◆ **Aim of the exercise**
Can you transcribe every record below exactly as it appears?

※

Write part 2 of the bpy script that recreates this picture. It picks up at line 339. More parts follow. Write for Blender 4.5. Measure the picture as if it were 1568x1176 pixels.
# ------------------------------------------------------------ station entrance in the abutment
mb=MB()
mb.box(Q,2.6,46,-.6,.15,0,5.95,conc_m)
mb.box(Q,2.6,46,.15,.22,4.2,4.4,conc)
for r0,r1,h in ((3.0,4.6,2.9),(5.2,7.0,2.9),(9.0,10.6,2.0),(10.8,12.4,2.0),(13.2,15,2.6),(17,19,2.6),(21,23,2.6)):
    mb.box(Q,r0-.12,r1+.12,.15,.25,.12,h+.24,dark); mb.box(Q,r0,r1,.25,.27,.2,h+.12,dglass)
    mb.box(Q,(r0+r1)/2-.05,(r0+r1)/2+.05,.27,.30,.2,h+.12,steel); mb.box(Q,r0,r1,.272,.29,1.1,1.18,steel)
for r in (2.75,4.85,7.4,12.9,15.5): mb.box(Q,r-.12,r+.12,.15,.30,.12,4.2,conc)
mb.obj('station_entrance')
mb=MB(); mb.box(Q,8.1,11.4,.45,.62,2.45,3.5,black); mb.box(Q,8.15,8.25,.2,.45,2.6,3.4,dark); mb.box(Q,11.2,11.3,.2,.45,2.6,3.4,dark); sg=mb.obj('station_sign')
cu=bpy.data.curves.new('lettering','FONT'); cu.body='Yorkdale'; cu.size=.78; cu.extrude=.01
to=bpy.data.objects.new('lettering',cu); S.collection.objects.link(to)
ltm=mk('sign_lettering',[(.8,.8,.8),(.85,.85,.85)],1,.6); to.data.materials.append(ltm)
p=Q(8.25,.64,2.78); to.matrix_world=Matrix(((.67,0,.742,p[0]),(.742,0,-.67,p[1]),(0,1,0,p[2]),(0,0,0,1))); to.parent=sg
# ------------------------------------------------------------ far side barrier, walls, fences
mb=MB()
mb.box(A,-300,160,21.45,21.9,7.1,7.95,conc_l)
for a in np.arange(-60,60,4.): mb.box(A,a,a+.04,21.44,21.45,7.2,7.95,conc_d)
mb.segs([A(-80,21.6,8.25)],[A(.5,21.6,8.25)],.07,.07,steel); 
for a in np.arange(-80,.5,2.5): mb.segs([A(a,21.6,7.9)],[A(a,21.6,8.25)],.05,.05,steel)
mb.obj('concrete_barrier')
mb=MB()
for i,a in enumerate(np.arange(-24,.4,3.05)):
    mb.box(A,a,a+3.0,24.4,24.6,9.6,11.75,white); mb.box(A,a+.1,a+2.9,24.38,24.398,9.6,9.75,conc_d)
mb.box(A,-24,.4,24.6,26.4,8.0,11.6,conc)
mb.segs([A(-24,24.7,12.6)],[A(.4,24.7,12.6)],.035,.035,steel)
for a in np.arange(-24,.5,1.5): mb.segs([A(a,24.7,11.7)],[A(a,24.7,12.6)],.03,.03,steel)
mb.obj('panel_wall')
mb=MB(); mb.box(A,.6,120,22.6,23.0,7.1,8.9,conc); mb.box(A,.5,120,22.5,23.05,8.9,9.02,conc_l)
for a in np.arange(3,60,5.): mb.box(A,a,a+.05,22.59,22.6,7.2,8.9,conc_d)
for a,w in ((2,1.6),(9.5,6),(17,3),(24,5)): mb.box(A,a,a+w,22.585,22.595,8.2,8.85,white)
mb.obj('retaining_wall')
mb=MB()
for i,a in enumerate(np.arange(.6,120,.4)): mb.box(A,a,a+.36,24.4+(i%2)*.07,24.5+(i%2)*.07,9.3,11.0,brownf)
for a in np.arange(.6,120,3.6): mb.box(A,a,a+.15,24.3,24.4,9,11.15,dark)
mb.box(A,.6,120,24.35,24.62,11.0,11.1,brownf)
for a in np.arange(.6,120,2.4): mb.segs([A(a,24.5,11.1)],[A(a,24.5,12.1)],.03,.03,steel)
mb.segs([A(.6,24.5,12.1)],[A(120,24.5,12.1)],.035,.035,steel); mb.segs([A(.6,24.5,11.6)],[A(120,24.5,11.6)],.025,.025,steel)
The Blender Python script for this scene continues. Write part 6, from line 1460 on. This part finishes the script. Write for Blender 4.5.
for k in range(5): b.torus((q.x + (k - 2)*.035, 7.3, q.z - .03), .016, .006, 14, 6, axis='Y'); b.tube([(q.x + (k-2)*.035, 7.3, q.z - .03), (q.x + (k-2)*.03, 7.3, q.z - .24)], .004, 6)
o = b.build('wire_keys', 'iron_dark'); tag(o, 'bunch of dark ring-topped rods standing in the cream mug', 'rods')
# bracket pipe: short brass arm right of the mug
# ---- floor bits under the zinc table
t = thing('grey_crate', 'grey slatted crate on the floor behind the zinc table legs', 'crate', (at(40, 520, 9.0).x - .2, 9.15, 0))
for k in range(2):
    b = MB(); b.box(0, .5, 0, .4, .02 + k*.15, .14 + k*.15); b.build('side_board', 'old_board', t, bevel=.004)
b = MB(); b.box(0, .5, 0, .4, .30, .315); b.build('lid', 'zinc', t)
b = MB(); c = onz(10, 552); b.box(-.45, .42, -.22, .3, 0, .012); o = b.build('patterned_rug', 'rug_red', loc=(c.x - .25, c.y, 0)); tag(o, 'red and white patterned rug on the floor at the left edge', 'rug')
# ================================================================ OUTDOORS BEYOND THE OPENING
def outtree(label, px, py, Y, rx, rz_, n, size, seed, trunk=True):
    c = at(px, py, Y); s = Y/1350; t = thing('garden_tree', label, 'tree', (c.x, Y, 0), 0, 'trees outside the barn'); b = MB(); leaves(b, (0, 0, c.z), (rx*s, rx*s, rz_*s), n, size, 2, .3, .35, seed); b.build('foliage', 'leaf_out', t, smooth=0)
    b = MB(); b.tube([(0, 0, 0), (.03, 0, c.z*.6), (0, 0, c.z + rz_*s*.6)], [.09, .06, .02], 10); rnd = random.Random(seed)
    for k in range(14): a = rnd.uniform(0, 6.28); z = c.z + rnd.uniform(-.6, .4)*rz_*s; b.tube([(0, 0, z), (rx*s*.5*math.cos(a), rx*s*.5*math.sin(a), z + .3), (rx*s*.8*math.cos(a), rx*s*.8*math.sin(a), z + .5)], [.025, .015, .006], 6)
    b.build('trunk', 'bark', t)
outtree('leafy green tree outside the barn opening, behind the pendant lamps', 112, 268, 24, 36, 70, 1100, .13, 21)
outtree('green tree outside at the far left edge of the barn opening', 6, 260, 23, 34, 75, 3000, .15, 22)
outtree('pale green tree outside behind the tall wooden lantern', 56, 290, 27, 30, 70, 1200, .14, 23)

※

◆ **Solved exercise**
Write part 2 of the bpy script that recreates this picture. It picks up at line 339. More parts follow. Write for Blender 4.5. Measure the picture as if it were 1568x1176 pixels.
# ------------------------------------------------------------ station entrance in the abutment
mb=MB()
mb.box(Q,2.6,46,-.6,.15,0,5.95,conc_m)
mb.box(Q,2.6,46,.15,.22,4.2,4.4,conc)
for r0,r1,h in ((3.0,4.6,2.9),(5.2,7.0,2.9),(9.0,10.6,2.0),(10.8,12.4,2.0),(13.2,15,2.6),(17,19,2.6),(21,23,2.6)):
    mb.box(Q,r0-.12,r1+.12,.15,.25,.12,h+.24,dark); mb.box(Q,r0,r1,.25,.27,.2,h+.12,dglass)
    mb.box(Q,(r0+r1)/2-.05,(r0+r1)/2+.05,.27,.30,.2,h+.12,steel); mb.box(Q,r0,r1,.272,.29,1.1,1.18,steel)
for r in (2.75,4.85,7.4,12.9,15.5): mb.box(Q,r-.12,r+.12,.15,.30,.12,4.2,conc)
mb.obj('station_entrance')
mb=MB(); mb.box(Q,8.1,11.4,.45,.62,2.45,3.5,black); mb.box(Q,8.15,8.25,.2,.45,2.6,3.4,dark); mb.box(Q,11.2,11.3,.2,.45,2.6,3.4,dark); sg=mb.obj('station_sign')
cu=bpy.data.curves.new('lettering','FONT'); cu.body='Yorkdale'; cu.size=.78; cu.extrude=.01
to=bpy.data.objects.new('lettering',cu); S.collection.objects.link(to)
ltm=mk('sign_lettering',[(.8,.8,.8),(.85,.85,.85)],1,.6); to.data.materials.append(ltm)
p=Q(8.25,.64,2.78); to.matrix_world=Matrix(((.67,0,.742,p[0]),(.742,0,-.67,p[1]),(0,1,0,p[2]),(0,0,0,1))); to.parent=sg
# ------------------------------------------------------------ far side barrier, walls, fences
mb=MB()
mb.box(A,-300,160,21.45,21.9,7.1,7.95,conc_l)
for a in np.arange(-60,60,4.): mb.box(A,a,a+.04,21.44,21.45,7.2,7.95,conc_d)
mb.segs([A(-80,21.6,8.25)],[A(.5,21.6,8.25)],.07,.07,steel); 
for a in np.arange(-80,.5,2.5): mb.segs([A(a,21.6,7.9)],[A(a,21.6,8.25)],.05,.05,steel)
mb.obj('concrete_barrier')
mb=MB()
for i,a in enumerate(np.arange(-24,.4,3.05)):
    mb.box(A,a,a+3.0,24.4,24.6,9.6,11.75,white); mb.box(A,a+.1,a+2.9,24.38,24.398,9.6,9.75,conc_d)
mb.box(A,-24,.4,24.6,26.4,8.0,11.6,conc)
mb.segs([A(-24,24.7,12.6)],[A(.4,24.7,12.6)],.035,.035,steel)
for a in np.arange(-24,.5,1.5): mb.segs([A(a,24.7,11.7)],[A(a,24.7,12.6)],.03,.03,steel)
mb.obj('panel_wall')
mb=MB(); mb.box(A,.6,120,22.6,23.0,7.1,8.9,conc); mb.box(A,.5,120,22.5,23.05,8.9,9.02,conc_l)
for a in np.arange(3,60,5.): mb.box(A,a,a+.05,22.59,22.6,7.2,8.9,conc_d)
for a,w in ((2,1.6),(9.5,6),(17,3),(24,5)): mb.box(A,a,a+w,22.585,22.595,8.2,8.85,white)
mb.obj('retaining_wall')
mb=MB()
for i,a in enumerate(np.arange(.6,120,.4)): mb.box(A,a,a+.36,24.4+(i%2)*.07,24.5+(i%2)*.07,9.3,11.0,brownf)
for a in np.arange(.6,120,3.6): mb.box(A,a,a+.15,24.3,24.4,9,11.15,dark)
mb.box(A,.6,120,24.35,24.62,11.0,11.1,brownf)
for a in np.arange(.6,120,2.4): mb.segs([A(a,24.5,11.1)],[A(a,24.5,12.1)],.03,.03,steel)
mb.segs([A(.6,24.5,12.1)],[A(120,24.5,12.1)],.035,.035,steel); mb.segs([A(.6,24.5,11.6)],[A(120,24.5,11.6)],.025,.025,steel)
The Blender Python script for this scene continues. Write part 6, from line 1460 on. This part finishes the script. Write for Blender 4.5.
for k in range(5): b.torus((q.x + (k - 2)*.035, 7.3, q.z - .03), .016, .006, 14, 6, axis='Y'); b.tube([(q.x + (k-2)*.035, 7.3, q.z - .03), (q.x + (k-2)*.03, 7.3, q.z - .24)], .004, 6)
o = b.build('wire_keys', 'iron_dark'); tag(o, 'bunch of dark ring-topped rods standing in the cream mug', 'rods')
# bracket pipe: short brass arm right of the mug
# ---- floor bits under the zinc table
t = thing('grey_crate', 'grey slatted crate on the floor behind the zinc table legs', 'crate', (at(40, 520, 9.0).x - .2, 9.15, 0))
for k in range(2):
    b = MB(); b.box(0, .5, 0, .4, .02 + k*.15, .14 + k*.15); b.build('side_board', 'old_board', t, bevel=.004)
b = MB(); b.box(0, .5, 0, .4, .30, .315); b.build('lid', 'zinc', t)
b = MB(); c = onz(10, 552); b.box(-.45, .42, -.22, .3, 0, .012); o = b.build('patterned_rug', 'rug_red', loc=(c.x - .25, c.y, 0)); tag(o, 'red and white patterned rug on the floor at the left edge', 'rug')
# ================================================================ OUTDOORS BEYOND THE OPENING
def outtree(label, px, py, Y, rx, rz_, n, size, seed, trunk=True):
    c = at(px, py, Y); s = Y/1350; t = thing('garden_tree', label, 'tree', (c.x, Y, 0), 0, 'trees outside the barn'); b = MB(); leaves(b, (0, 0, c.z), (rx*s, rx*s, rz_*s), n, size, 2, .3, .35, seed); b.build('foliage', 'leaf_out', t, smooth=0)
    b = MB(); b.tube([(0, 0, 0), (.03, 0, c.z*.6), (0, 0, c.z + rz_*s*.6)], [.09, .06, .02], 10); rnd = random.Random(seed)
    for k in range(14): a = rnd.uniform(0, 6.28); z = c.z + rnd.uniform(-.6, .4)*rz_*s; b.tube([(0, 0, z), (rx*s*.5*math.cos(a), rx*s*.5*math.sin(a), z + .3), (rx*s*.8*math.cos(a), rx*s*.8*math.sin(a), z + .5)], [.025, .015, .006], 6)
    b.build('trunk', 'bark', t)
outtree('leafy green tree outside the barn opening, behind the pendant lamps', 112, 268, 24, 36, 70, 1100, .13, 21)
outtree('green tree outside at the far left edge of the barn opening', 6, 260, 23, 34, 75, 3000, .15, 22)
outtree('pale green tree outside behind the tall wooden lantern', 56, 290, 27, 30, 70, 1200, .14, 23)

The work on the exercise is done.